#### Written task:
Using the data below, return the stretch from the line that contains "Reconstruct this image" through the line that contains "SC.camera = cam", both included, exactly as it stands and nothing beyond it.

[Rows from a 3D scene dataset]

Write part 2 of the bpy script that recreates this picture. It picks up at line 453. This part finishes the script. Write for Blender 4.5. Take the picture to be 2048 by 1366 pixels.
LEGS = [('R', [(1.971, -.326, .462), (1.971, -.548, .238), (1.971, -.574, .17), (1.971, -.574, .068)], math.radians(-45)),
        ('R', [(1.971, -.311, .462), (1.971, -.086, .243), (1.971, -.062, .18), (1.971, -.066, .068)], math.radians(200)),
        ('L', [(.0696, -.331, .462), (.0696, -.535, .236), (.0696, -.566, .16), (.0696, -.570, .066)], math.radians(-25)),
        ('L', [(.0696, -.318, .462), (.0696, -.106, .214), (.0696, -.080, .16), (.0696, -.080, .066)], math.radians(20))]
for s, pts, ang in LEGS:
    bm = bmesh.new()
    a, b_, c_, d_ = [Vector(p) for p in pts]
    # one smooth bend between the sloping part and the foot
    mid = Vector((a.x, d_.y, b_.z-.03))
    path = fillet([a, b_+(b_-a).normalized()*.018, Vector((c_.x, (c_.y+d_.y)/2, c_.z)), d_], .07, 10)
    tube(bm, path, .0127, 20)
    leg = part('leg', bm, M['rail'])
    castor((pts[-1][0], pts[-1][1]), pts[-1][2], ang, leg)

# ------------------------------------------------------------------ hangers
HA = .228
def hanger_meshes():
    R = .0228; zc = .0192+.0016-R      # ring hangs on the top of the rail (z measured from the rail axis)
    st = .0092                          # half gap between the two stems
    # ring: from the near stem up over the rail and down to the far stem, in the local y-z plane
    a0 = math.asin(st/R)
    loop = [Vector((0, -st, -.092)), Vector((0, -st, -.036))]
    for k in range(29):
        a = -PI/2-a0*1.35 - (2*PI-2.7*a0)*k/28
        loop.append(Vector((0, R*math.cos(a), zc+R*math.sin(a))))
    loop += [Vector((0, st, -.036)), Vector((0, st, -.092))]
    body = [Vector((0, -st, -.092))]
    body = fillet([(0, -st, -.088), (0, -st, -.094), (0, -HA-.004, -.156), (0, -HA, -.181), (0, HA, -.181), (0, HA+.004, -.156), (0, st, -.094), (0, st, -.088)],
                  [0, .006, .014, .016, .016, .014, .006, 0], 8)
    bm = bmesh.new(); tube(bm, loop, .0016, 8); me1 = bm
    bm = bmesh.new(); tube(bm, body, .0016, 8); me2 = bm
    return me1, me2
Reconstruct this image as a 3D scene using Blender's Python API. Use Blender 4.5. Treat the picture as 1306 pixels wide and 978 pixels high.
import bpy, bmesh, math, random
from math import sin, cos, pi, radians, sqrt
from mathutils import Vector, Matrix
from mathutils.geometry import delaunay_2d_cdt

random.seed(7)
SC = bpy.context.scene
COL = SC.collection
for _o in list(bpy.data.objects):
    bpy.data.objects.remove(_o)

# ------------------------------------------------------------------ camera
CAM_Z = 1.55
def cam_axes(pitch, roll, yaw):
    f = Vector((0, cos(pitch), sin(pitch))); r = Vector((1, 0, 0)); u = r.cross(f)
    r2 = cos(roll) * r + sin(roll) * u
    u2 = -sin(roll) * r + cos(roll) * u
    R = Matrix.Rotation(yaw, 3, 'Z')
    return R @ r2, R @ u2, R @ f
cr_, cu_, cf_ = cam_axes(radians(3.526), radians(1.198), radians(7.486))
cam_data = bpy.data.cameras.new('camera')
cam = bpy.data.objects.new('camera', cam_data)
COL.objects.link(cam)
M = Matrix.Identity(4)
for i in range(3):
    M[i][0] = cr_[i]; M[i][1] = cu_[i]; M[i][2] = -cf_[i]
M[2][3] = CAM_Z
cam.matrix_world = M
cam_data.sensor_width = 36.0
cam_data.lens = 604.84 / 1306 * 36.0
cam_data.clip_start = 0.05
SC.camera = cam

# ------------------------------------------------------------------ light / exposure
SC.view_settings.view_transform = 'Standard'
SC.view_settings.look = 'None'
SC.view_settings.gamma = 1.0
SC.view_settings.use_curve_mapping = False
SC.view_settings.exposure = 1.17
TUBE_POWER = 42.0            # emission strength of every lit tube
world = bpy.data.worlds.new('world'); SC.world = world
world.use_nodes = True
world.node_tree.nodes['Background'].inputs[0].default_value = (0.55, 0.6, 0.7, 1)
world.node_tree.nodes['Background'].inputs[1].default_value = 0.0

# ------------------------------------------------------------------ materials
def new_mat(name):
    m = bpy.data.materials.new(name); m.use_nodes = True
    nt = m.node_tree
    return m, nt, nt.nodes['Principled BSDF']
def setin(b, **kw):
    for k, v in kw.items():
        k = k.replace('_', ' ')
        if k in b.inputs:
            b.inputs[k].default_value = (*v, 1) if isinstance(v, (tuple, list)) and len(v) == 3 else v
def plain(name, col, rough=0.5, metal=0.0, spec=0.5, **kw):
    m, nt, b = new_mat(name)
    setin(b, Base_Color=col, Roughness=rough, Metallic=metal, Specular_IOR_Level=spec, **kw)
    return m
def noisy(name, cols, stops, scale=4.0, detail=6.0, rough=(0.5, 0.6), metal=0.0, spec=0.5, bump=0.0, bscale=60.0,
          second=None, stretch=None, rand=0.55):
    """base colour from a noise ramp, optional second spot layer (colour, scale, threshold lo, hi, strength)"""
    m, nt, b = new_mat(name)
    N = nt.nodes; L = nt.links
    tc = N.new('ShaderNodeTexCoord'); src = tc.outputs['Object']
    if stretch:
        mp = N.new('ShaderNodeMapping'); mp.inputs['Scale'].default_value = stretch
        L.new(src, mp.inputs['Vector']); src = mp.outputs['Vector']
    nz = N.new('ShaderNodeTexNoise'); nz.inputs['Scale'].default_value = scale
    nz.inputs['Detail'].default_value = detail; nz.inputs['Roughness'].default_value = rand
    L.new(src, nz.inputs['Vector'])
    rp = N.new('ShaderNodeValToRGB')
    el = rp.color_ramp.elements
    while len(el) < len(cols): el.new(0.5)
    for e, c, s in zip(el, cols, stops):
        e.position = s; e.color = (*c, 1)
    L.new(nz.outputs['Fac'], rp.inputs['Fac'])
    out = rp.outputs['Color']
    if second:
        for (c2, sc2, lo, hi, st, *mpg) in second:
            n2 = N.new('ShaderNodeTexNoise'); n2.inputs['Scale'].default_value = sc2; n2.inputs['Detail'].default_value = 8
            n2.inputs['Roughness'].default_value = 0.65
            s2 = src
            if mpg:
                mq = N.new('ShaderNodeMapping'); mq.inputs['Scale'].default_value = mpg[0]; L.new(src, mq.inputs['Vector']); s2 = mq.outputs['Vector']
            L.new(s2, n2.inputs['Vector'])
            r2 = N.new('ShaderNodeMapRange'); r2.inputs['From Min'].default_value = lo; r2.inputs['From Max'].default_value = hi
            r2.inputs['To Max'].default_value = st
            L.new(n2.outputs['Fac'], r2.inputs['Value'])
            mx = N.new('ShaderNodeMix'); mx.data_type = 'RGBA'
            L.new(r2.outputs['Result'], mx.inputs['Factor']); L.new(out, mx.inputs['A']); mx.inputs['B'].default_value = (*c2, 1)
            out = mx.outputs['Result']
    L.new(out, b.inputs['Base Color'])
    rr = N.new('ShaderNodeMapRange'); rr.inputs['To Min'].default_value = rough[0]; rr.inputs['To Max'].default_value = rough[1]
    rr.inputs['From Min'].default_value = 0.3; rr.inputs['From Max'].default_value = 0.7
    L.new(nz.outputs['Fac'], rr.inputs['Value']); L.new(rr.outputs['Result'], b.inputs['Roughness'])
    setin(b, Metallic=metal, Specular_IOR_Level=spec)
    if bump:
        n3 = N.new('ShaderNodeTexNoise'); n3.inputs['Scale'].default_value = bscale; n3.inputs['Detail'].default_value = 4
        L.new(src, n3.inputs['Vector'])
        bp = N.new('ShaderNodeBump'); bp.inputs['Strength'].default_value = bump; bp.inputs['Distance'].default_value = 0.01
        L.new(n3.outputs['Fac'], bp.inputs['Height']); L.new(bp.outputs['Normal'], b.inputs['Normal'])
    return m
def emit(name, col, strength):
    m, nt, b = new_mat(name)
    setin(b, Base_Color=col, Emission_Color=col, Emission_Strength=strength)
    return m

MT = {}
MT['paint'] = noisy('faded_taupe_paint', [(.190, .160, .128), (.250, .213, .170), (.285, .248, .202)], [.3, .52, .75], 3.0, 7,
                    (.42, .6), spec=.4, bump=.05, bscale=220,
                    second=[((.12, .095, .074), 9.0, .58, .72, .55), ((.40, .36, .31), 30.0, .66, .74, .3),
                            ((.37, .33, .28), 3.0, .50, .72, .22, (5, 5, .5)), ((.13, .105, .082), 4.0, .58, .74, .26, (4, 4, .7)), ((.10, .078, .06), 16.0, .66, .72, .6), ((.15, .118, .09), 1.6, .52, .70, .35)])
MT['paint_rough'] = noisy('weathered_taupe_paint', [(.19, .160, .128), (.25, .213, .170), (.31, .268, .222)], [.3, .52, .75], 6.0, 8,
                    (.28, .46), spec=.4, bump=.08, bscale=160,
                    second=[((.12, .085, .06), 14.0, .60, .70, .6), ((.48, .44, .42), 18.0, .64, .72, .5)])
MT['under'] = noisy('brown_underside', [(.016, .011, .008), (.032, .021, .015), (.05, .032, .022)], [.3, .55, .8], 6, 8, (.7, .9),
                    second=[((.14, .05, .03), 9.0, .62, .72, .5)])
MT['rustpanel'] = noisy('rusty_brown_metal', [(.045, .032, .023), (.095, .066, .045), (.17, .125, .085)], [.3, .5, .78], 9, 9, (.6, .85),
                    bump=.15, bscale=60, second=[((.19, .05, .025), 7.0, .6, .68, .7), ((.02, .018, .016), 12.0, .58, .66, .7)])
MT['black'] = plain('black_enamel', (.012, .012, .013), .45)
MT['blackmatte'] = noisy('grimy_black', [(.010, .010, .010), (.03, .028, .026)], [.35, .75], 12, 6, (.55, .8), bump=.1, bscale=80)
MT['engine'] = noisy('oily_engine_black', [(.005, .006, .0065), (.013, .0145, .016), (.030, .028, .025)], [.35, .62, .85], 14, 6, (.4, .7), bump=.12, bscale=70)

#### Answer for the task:
Reconstruct this image as a 3D scene using Blender's Python API. Use Blender 4.5. Treat the picture as 1306 pixels wide and 978 pixels high.
import bpy, bmesh, math, random
from math import sin, cos, pi, radians, sqrt
from mathutils import Vector, Matrix
from mathutils.geometry import delaunay_2d_cdt

random.seed(7)
SC = bpy.context.scene
COL = SC.collection
for _o in list(bpy.data.objects):
    bpy.data.objects.remove(_o)

# ------------------------------------------------------------------ camera
CAM_Z = 1.55
def cam_axes(pitch, roll, yaw):
    f = Vector((0, cos(pitch), sin(pitch))); r = Vector((1, 0, 0)); u = r.cross(f)
    r2 = cos(roll) * r + sin(roll) * u
    u2 = -sin(roll) * r + cos(roll) * u
    R = Matrix.Rotation(yaw, 3, 'Z')
    return R @ r2, R @ u2, R @ f
cr_, cu_, cf_ = cam_axes(radians(3.526), radians(1.198), radians(7.486))
cam_data = bpy.data.cameras.new('camera')
cam = bpy.data.objects.new('camera', cam_data)
COL.objects.link(cam)
M = Matrix.Identity(4)
for i in range(3):
    M[i][0] = cr_[i]; M[i][1] = cu_[i]; M[i][2] = -cf_[i]
M[2][3] = CAM_Z
cam.matrix_world = M
cam_data.sensor_width = 36.0
cam_data.lens = 604.84 / 1306 * 36.0
cam_data.clip_start = 0.05
SC.camera = cam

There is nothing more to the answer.